### AIM OF THE EXERCISE:
Write the data out again exactly, with no pictures.
[Begin DATA EXTRACT]
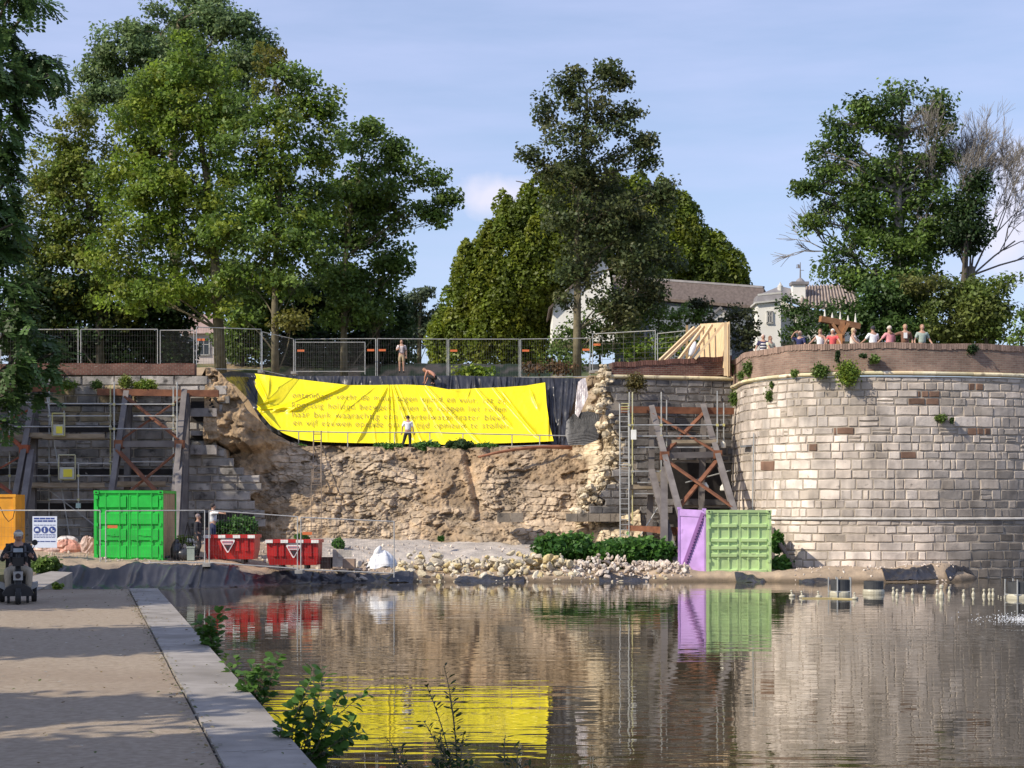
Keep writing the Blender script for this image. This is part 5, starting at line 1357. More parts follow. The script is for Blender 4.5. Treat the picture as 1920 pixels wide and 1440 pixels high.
# the clipped, cone-shaped hornbeam group: many upright tufts over a solid inner mass
def poly_in(px, py, P):
    ins = False; j = len(P) - 1
    for i in range(len(P)):
        xi, yi = P[i]; xj, yj = P[j]
        if (yi > py) != (yj > py) and px < (xj - xi) * (py - yi) / (yj - yi) + xi: ins = not ins
        j = i
    return ins
def tufted(name, label, cat, P, Y, pal, seed, n, r, dens, lsize, group=None, depth=3.0, trunkx=None, tall=1.5, cname='crown'):
    rnd = random.Random(seed); xs_ = [p[0] for p in P]; ys_ = [p[1] for p in P]; VV = []; CC = []
    cx = sum(xs_) / len(P); cnt = 0; rs = np.random.default_rng(seed)
    t = thing(name, label, cat, W(trunkx or cx, max(ys_), Y), group)
    while cnt < n:
        x = rnd.uniform(min(xs_), max(xs_)); y = rnd.uniform(min(ys_), max(ys_))
        if not poly_in(x, y, P): continue
        cnt += 1
        e = min(math.hypot(x - a, y - b_) for a, b_ in P); dd_ = depth * (1 - math.exp(-e / 60.0))
        side = -1 if rnd.random() < .7 else 1
        rr = rnd.uniform(*r); c = np.array(W(x, y, Y)) + np.array([0, side * dd_ + rnd.uniform(-.4, .4), 0]); s = Y / FPX
        m = int(dens * rr * rr * s * s * 60)
        u = rs.normal(size=(m, 3)); u /= np.linalg.norm(u, axis=1, keepdims=True)
        q = c + u * np.array([rr * s, rr * s * .9, rr * s * tall]) * (rs.uniform(.45, 1, m) ** .5)[:, None]
        q[:, :2] += (c[:2] - q[:, :2]) * np.clip((q[:, 2:3] - c[2]) / (rr * s * tall), 0, 1) * .5      # tapers upward
        VV.append(leaf_quads(q, lsize, u * 1.1 + np.array([0, 0, .5]), rs=rs))
        base = np.array(pal[rnd.randrange(len(pal))]) * rnd.uniform(.75, 1.25)
        CC.append(np.repeat(base[None] * rs.uniform(.75, 1.25, (m, 1)), 4, axis=0))
    V = np.concatenate(VV); C = np.concatenate(CC)
    mk(cname, V, np.arange(len(V)).reshape(-1, 4), M_leaf, t, vcol=C)
    b = MB(); rnd = random.Random(seed); x = trunkx or cx
    b.tube([W(x, max(ys_) + 3, Y), W(x, (max(ys_) + min(ys_)) / 2, Y), W(x, min(ys_) + 15, Y)], [.28, .18, .05], 7)
    for k in range(14):
        y = rnd.uniform(min(ys_) + 20, max(ys_) - 10); q = W(x + rnd.uniform(-.22, .22) * (max(xs_) - min(xs_)), y - rnd.uniform(5, 20), Y)
        limb(b, W(x, y, Y), q, .08, .03, rnd, n=3)
    b.build('trunk', M_barkd, t, smooth=True)
    return t
HB = [(.185, .230, .022), (.155, .205, .022), (.130, .180, .024), (.210, .240, .028)]
tufted('hornbeam', 'big cone-shaped yellow-green hornbeam with upright tufts, left of the house gable', 'tree',
       [(812, 660), (818, 620), (840, 570), (850, 512), (885, 455), (930, 402), (985, 352), (1050, 322), (1105, 350), (1120, 450), (1100, 560), (1040, 620), (1030, 690), (820, 690)], 108, HB, 51, 420, (13, 24), 9.5, .13, 'cone-shaped hornbeams behind the houses', depth=3.2, trunkx=1000)
tufted('hornbeam', 'right-hand yellow-green hornbeam sloping down behind the brown house roof', 'tree',
       [(1110, 330), (1180, 345), (1230, 350), (1285, 378), (1300, 410), (1335, 450), (1362, 478), (1392, 520), (1398, 545), (1300, 560), (1150, 560), (1090, 450)], 111, HB, 52, 300, (13, 24), 9.5, .135, 'cone-shaped hornbeams behind the houses', depth=3.0, trunkx=1220)
# dark maple in front of the white gable
MD = [(.105, .130, .048), (.088, .122, .043), (.125, .135, .052), (.070, .098, .038)]
tree('maple_tree', 'tall dark bronze-green maple standing in front of the white gable, centre of the picture', 'tree',
     [(1053, 163, 24, 22), (1136, 134, 11, 11), (1161, 154, 7, 8), (1083, 138, 6, 10), (1105, 182, 56, 32), (1024, 215, 24, 32), (1143, 223, 48, 26), (1180, 212, 20, 12), (1081, 262, 62, 30), (995, 302, 20, 24), (1208, 266, 15, 10), (1165, 296, 38, 18), (1215, 308, 11, 14), (1060, 310, 56, 26), (1071, 338, 76, 20), (1251, 353, 20, 20), (1220, 376, 44, 28), (1100, 400, 78, 42), (1185, 430, 66, 48), (1110, 458, 56, 30), (1195, 490, 46, 46), (1215, 540, 36, 40), (1248, 480, 40, 24), (1180, 560, 34, 40), (1060, 500, 30, 26), (1100, 520, 34, 20), (1135, 560, 26, 26), (1165, 610, 36, 34), (1060, 560, 16, 14), (1125, 350, 50, 30), (1150, 390, 60, 40)],
     84, [(1082, 706), (1082, 620), (1083, 520), (1082, 430), (1090, 330), (1100, 220), (1100, 170)], MD, dens=.95, seed=61, r0=.22, gaps=.08, lsize=.14, per=40)
for i, (bl, l, pal, Y) in enumerate([
    ([(1062, 645, 34, 34), (1040, 675, 34, 18), (1092, 612, 26, 28), (1080, 670, 30, 24)], 'dark green bush at the foot of the tall maple', MG, 85.5),
    ([(1125, 640, 44, 38), (1140, 600, 36, 26)], 'leafy green bush right of the tall maple trunk', MG, 86),
    ([(1235, 600, 50, 34), (1210, 575, 34, 28), (1280, 592, 36, 22), (1180, 600, 30, 36), (1300, 580, 30, 18), (1215, 550, 24, 20)], 'broad dark bush in front of the brown house roof', MG, 86.5),
    ([(1225, 655, 52, 28), (1270, 640, 36, 26), (1180, 668, 36, 16)], 'bright yellow-green bush behind the open fence rails', YG, 85),
    ([(1320, 596, 30, 18), (1385, 590, 24, 28), (1390, 630, 24, 40), (1404, 600, 16, 36), (1410, 640, 14, 30), (1310, 570, 16, 10)], 'dark brownish bush between the pine boards and the white turret', [(.075, .085, .035), (.06, .075, .03)], 86.3),
    ([(1490, 600, 28, 40), (1520, 610, 40, 36), (1478, 570, 12, 20), (1560, 590, 36, 30)], 'clipped dark hedge between the white turret and the timber sculpture', [(.07, .125, .035), (.085, .145, .04)], 84),
    ([(1015, 690, 34, 7), (1060, 690, 24, 7)], 'low reddish-brown dry bush behind the fence above the banner', [(.16, .085, .04), (.13, .08, .035)], 84.2),
    ([(890, 694, 14, 6), (905, 697, 20, 4), (870, 698, 20, 4)], 'low bright green weeds at the fence foot above the banner', YG, 82.6),
    ]):
    tree('bush', l, 'bush', bl, Y, [(bl[0][0], 700), (bl[0][0], bl[0][1])], pal, None, dens=1.7, seed=70 + i, r0=.08, lsize=.13, per=38, clr=(.25, .5), barkm=M_barkd, cname='foliage')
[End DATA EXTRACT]
### RESPONSE:
Keep writing the Blender script for this image. This is part 5, starting at line 1357. More parts follow. The script is for Blender 4.5. Treat the picture as 1920 pixels wide and 1440 pixels high.
# the clipped, cone-shaped hornbeam group: many upright tufts over a solid inner mass
def poly_in(px, py, P):
    ins = False; j = len(P) - 1
    for i in range(len(P)):
        xi, yi = P[i]; xj, yj = P[j]
        if (yi > py) != (yj > py) and px < (xj - xi) * (py - yi) / (yj - yi) + xi: ins = not ins
        j = i
    return ins
def tufted(name, label, cat, P, Y, pal, seed, n, r, dens, lsize, group=None, depth=3.0, trunkx=None, tall=1.5, cname='crown'):
    rnd = random.Random(seed); xs_ = [p[0] for p in P]; ys_ = [p[1] for p in P]; VV = []; CC = []
    cx = sum(xs_) / len(P); cnt = 0; rs = np.random.default_rng(seed)
    t = thing(name, label, cat, W(trunkx or cx, max(ys_), Y), group)
    while cnt < n:
        x = rnd.uniform(min(xs_), max(xs_)); y = rnd.uniform(min(ys_), max(ys_))
        if not poly_in(x, y, P): continue
        cnt += 1
        e = min(math.hypot(x - a, y - b_) for a, b_ in P); dd_ = depth * (1 - math.exp(-e / 60.0))
        side = -1 if rnd.random() < .7 else 1
        rr = rnd.uniform(*r); c = np.array(W(x, y, Y)) + np.array([0, side * dd_ + rnd.uniform(-.4, .4), 0]); s = Y / FPX
        m = int(dens * rr * rr * s * s * 60)
        u = rs.normal(size=(m, 3)); u /= np.linalg.norm(u, axis=1, keepdims=True)
        q = c + u * np.array([rr * s, rr * s * .9, rr * s * tall]) * (rs.uniform(.45, 1, m) ** .5)[:, None]
        q[:, :2] += (c[:2] - q[:, :2]) * np.clip((q[:, 2:3] - c[2]) / (rr * s * tall), 0, 1) * .5      # tapers upward
        VV.append(leaf_quads(q, lsize, u * 1.1 + np.array([0, 0, .5]), rs=rs))
        base = np.array(pal[rnd.randrange(len(pal))]) * rnd.uniform(.75, 1.25)
        CC.append(np.repeat(base[None] * rs.uniform(.75, 1.25, (m, 1)), 4, axis=0))
    V = np.concatenate(VV); C = np.concatenate(CC)
    mk(cname, V, np.arange(len(V)).reshape(-1, 4), M_leaf, t, vcol=C)
    b = MB(); rnd = random.Random(seed); x = trunkx or cx
    b.tube([W(x, max(ys_) + 3, Y), W(x, (max(ys_) + min(ys_)) / 2, Y), W(x, min(ys_) + 15, Y)], [.28, .18, .05], 7)
    for k in range(14):
        y = rnd.uniform(min(ys_) + 20, max(ys_) - 10); q = W(x + rnd.uniform(-.22, .22) * (max(xs_) - min(xs_)), y - rnd.uniform(5, 20), Y)
        limb(b, W(x, y, Y), q, .08, .03, rnd, n=3)
    b.build('trunk', M_barkd, t, smooth=True)
    return t
HB = [(.185, .230, .022), (.155, .205, .022), (.130, .180, .024), (.210, .240, .028)]
tufted('hornbeam', 'big cone-shaped yellow-green hornbeam with upright tufts, left of the house gable', 'tree',
       [(812, 660), (818, 620), (840, 570), (850, 512), (885, 455), (930, 402), (985, 352), (1050, 322), (1105, 350), (1120, 450), (1100, 560), (1040, 620), (1030, 690), (820, 690)], 108, HB, 51, 420, (13, 24), 9.5, .13, 'cone-shaped hornbeams behind the houses', depth=3.2, trunkx=1000)
tufted('hornbeam', 'right-hand yellow-green hornbeam sloping down behind the brown house roof', 'tree',
       [(1110, 330), (1180, 345), (1230, 350), (1285, 378), (1300, 410), (1335, 450), (1362, 478), (1392, 520), (1398, 545), (1300, 560), (1150, 560), (1090, 450)], 111, HB, 52, 300, (13, 24), 9.5, .135, 'cone-shaped hornbeams behind the houses', depth=3.0, trunkx=1220)
# dark maple in front of the white gable
MD = [(.105, .130, .048), (.088, .122, .043), (.125, .135, .052), (.070, .098, .038)]
tree('maple_tree', 'tall dark bronze-green maple standing in front of the white gable, centre of the picture', 'tree',
     [(1053, 163, 24, 22), (1136, 134, 11, 11), (1161, 154, 7, 8), (1083, 138, 6, 10), (1105, 182, 56, 32), (1024, 215, 24, 32), (1143, 223, 48, 26), (1180, 212, 20, 12), (1081, 262, 62, 30), (995, 302, 20, 24), (1208, 266, 15, 10), (1165, 296, 38, 18), (1215, 308, 11, 14), (1060, 310, 56, 26), (1071, 338, 76, 20), (1251, 353, 20, 20), (1220, 376, 44, 28), (1100, 400, 78, 42), (1185, 430, 66, 48), (1110, 458, 56, 30), (1195, 490, 46, 46), (1215, 540, 36, 40), (1248, 480, 40, 24), (1180, 560, 34, 40), (1060, 500, 30, 26), (1100, 520, 34, 20), (1135, 560, 26, 26), (1165, 610, 36, 34), (1060, 560, 16, 14), (1125, 350, 50, 30), (1150, 390, 60, 40)],
     84, [(1082, 706), (1082, 620), (1083, 520), (1082, 430), (1090, 330), (1100, 220), (1100, 170)], MD, dens=.95, seed=61, r0=.22, gaps=.08, lsize=.14, per=40)
for i, (bl, l, pal, Y) in enumerate([
    ([(1062, 645, 34, 34), (1040, 675, 34, 18), (1092, 612, 26, 28), (1080, 670, 30, 24)], 'dark green bush at the foot of the tall maple', MG, 85.5),
    ([(1125, 640, 44, 38), (1140, 600, 36, 26)], 'leafy green bush right of the tall maple trunk', MG, 86),
    ([(1235, 600, 50, 34), (1210, 575, 34, 28), (1280, 592, 36, 22), (1180, 600, 30, 36), (1300, 580, 30, 18), (1215, 550, 24, 20)], 'broad dark bush in front of the brown house roof', MG, 86.5),
    ([(1225, 655, 52, 28), (1270, 640, 36, 26), (1180, 668, 36, 16)], 'bright yellow-green bush behind the open fence rails', YG, 85),
    ([(1320, 596, 30, 18), (1385, 590, 24, 28), (1390, 630, 24, 40), (1404, 600, 16, 36), (1410, 640, 14, 30), (1310, 570, 16, 10)], 'dark brownish bush between the pine boards and the white turret', [(.075, .085, .035), (.06, .075, .03)], 86.3),
    ([(1490, 600, 28, 40), (1520, 610, 40, 36), (1478, 570, 12, 20), (1560, 590, 36, 30)], 'clipped dark hedge between the white turret and the timber sculpture', [(.07, .125, .035), (.085, .145, .04)], 84),
    ([(1015, 690, 34, 7), (1060, 690, 24, 7)], 'low reddish-brown dry bush behind the fence above the banner', [(.16, .085, .04), (.13, .08, .035)], 84.2),
    ([(890, 694, 14, 6), (905, 697, 20, 4), (870, 698, 20, 4)], 'low bright green weeds at the fence foot above the banner', YG, 82.6),
    ]):
    tree('bush', l, 'bush', bl, Y, [(bl[0][0], 700), (bl[0][0], bl[0][1])], pal, None, dens=1.7, seed=70 + i, r0=.08, lsize=.13, per=38, clr=(.25, .5), barkm=M_barkd, cname='foliage')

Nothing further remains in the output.